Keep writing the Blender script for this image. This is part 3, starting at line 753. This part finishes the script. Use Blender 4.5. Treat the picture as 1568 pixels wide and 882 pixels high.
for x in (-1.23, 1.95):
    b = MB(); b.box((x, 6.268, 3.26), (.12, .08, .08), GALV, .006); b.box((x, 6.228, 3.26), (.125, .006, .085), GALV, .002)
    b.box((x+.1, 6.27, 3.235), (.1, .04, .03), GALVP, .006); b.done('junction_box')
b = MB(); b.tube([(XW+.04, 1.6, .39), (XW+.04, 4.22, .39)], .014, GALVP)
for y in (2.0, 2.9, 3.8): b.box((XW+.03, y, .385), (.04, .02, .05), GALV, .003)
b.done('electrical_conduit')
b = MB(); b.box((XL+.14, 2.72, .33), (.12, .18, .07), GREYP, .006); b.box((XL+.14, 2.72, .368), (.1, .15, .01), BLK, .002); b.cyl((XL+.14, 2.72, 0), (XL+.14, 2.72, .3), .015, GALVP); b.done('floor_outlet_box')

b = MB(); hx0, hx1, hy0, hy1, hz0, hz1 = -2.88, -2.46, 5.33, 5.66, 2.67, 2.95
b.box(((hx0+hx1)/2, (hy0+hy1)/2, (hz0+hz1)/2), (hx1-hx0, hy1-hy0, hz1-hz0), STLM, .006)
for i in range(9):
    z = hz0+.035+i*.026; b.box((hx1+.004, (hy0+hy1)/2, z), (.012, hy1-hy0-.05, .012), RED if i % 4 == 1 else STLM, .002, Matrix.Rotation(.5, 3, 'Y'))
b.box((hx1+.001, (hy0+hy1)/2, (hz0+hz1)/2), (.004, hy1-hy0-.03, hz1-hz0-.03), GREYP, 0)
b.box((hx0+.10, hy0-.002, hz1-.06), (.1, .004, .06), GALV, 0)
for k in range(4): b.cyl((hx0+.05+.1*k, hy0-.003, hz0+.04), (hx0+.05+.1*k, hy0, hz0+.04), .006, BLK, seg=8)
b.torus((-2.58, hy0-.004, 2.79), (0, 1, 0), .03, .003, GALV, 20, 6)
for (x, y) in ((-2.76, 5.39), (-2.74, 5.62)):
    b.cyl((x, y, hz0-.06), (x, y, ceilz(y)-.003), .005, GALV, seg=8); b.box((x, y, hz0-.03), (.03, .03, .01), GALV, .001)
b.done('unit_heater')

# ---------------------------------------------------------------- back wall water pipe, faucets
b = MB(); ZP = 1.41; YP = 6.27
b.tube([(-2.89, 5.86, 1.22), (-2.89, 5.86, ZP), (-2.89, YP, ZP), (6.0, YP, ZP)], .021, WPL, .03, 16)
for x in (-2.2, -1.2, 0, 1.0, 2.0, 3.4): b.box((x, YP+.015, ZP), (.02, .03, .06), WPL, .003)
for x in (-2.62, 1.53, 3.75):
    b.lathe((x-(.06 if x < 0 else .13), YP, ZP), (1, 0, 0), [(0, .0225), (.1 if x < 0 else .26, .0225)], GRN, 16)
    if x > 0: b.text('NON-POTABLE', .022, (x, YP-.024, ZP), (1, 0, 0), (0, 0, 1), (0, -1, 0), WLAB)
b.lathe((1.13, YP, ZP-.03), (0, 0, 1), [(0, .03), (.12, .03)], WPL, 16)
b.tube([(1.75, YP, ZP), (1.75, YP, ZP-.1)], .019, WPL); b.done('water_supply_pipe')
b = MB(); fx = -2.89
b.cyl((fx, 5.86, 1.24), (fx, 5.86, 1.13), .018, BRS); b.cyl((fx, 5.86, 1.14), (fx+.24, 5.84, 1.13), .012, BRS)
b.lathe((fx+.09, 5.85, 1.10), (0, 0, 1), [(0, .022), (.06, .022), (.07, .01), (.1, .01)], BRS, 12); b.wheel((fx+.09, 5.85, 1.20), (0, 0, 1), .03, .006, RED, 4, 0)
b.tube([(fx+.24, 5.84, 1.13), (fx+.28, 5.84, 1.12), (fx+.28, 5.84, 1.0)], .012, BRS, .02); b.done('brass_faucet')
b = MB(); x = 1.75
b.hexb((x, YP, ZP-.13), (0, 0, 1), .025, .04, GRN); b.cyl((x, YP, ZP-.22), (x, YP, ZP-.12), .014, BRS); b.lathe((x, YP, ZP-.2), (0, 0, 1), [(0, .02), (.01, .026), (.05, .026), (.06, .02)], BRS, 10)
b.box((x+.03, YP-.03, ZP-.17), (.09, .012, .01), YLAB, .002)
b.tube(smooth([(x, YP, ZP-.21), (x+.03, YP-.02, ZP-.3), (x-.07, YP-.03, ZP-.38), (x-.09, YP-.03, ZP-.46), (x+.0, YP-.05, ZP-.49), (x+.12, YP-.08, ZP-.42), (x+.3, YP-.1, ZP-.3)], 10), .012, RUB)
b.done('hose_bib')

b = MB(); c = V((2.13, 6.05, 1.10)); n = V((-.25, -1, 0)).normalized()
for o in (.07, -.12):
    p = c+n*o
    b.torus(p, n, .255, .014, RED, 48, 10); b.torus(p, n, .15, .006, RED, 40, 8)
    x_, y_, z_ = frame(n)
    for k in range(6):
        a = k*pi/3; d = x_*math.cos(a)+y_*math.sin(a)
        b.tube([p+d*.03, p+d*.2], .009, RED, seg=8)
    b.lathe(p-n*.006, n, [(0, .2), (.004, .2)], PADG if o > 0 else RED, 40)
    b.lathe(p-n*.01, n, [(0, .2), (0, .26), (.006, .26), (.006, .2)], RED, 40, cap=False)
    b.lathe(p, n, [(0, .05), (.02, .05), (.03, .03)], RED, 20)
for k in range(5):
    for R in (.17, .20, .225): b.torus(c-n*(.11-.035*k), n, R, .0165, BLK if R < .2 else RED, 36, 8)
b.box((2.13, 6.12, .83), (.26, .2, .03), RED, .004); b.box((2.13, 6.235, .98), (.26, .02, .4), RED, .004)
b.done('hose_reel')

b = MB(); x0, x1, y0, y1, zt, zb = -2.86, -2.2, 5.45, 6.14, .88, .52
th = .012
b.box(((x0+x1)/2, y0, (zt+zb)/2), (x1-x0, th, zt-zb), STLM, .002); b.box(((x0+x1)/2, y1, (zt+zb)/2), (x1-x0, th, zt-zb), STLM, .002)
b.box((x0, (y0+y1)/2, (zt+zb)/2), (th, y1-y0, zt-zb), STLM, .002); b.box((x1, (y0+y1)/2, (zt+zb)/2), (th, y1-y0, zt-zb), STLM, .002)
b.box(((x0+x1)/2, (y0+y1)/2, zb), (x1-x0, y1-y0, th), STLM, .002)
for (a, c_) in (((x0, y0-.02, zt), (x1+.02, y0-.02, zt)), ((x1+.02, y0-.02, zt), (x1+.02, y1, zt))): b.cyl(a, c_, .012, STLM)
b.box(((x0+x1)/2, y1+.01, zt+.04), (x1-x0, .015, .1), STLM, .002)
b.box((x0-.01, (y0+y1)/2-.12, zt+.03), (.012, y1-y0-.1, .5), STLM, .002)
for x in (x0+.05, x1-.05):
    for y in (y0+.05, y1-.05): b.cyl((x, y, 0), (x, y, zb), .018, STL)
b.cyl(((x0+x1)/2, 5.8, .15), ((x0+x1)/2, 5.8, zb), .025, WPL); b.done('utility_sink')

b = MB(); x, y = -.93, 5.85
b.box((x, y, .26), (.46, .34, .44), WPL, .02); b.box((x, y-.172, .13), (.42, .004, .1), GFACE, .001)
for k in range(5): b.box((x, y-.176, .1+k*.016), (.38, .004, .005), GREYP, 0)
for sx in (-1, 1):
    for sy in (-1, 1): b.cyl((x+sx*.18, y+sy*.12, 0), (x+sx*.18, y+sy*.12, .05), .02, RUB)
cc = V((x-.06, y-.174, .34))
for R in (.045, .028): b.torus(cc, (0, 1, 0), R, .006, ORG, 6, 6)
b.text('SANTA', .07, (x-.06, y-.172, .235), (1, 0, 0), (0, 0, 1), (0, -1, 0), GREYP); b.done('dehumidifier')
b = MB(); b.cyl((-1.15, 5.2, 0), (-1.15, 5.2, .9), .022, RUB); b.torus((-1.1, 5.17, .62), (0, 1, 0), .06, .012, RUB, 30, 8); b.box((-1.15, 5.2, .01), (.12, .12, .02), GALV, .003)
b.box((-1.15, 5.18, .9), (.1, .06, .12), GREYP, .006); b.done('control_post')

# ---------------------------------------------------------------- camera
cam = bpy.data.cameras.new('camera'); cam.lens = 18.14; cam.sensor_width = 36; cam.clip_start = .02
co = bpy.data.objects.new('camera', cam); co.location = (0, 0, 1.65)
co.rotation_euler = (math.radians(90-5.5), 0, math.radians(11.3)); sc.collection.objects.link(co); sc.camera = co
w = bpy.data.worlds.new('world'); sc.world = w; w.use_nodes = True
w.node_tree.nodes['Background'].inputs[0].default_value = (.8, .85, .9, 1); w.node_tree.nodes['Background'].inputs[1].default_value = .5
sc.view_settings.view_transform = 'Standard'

.....

▸ EXERCISE DESCRIPTION: Please reproduce exactly the lines above, beginning with the first and ending with the line that contains "2.72, .3), .015, GALVP); b.done('floor_outlet_box')", and include nothing outside that range.

▸ RESPONSE TO THIS TASK:
Keep writing the Blender script for this image. This is part 3, starting at line 753. This part finishes the script. Use Blender 4.5. Treat the picture as 1568 pixels wide and 882 pixels high.
for x in (-1.23, 1.95):
    b = MB(); b.box((x, 6.268, 3.26), (.12, .08, .08), GALV, .006); b.box((x, 6.228, 3.26), (.125, .006, .085), GALV, .002)
    b.box((x+.1, 6.27, 3.235), (.1, .04, .03), GALVP, .006); b.done('junction_box')
b = MB(); b.tube([(XW+.04, 1.6, .39), (XW+.04, 4.22, .39)], .014, GALVP)
for y in (2.0, 2.9, 3.8): b.box((XW+.03, y, .385), (.04, .02, .05), GALV, .003)
b.done('electrical_conduit')
b = MB(); b.box((XL+.14, 2.72, .33), (.12, .18, .07), GREYP, .006); b.box((XL+.14, 2.72, .368), (.1, .15, .01), BLK, .002); b.cyl((XL+.14, 2.72, 0), (XL+.14, 2.72, .3), .015, GALVP); b.done('floor_outlet_box')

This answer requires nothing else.